Holding: The Court held that a clear written policy provision voiding coverage if other insurance exists cannot be waived by a local agent’s oral knowledge alone; written consent or company ratification is required to preserve coverage.

Real World Impact:
  • Written policy terms govern; oral agent statements do not change coverage.
  • Insurers can require written consent for any additional insurance.
  • Insureds risk losing claims if they rely on verbal promises instead of endorsements.
Topics: insurance contracts, agent authority, written evidence rule, fire insurance

Summary

Background

A building association bought a $2,500 fire policy from an insurance company after having an earlier $1,500 policy with the Firemen’s Fund. The association’s president told a local recording agent, A. D. Borgelt, about the earlier policy. The insurer issued the new policy and the agent accepted the premium.
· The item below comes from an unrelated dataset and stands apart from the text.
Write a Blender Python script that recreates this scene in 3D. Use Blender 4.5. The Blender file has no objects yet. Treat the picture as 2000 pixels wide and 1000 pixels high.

After a June 1, 1898 fire, the insurer denied the claim, saying the policy was void because no written consent for the other insurance was endorsed.

Reasoning

The central question was whether the company could be bound by the agent’s oral knowledge instead of the written terms. The Court emphasized the long-standing rule that clear written contracts cannot be changed by oral testimony and noted the policy required any consent to other insurance to be written or endorsed. Although the jury found the agent knew of the prior policy, the Court held that agent knowledge alone did not waive the written condition. There was no proof the company itself knew or ratified a waiver.

Real world impact

The decision means insureds and local agents cannot rely on verbal promises to override explicit written policy conditions. Insurance companies may insist that any permission for concurrent coverage be written onto the policy. People who obtain additional insurance without the required written endorsement risk forfeiting claims. The Court heard the case because lower courts had disagreed, and this ruling resolves that split for similar disputes.

Dissents or concurrances

Three Justices— the Chief Justice, Mr. Justice Harlan, and Mr. Justice Peckham— dissented; the opinion records their dissenting position but does not set out detailed reasons in the text provided.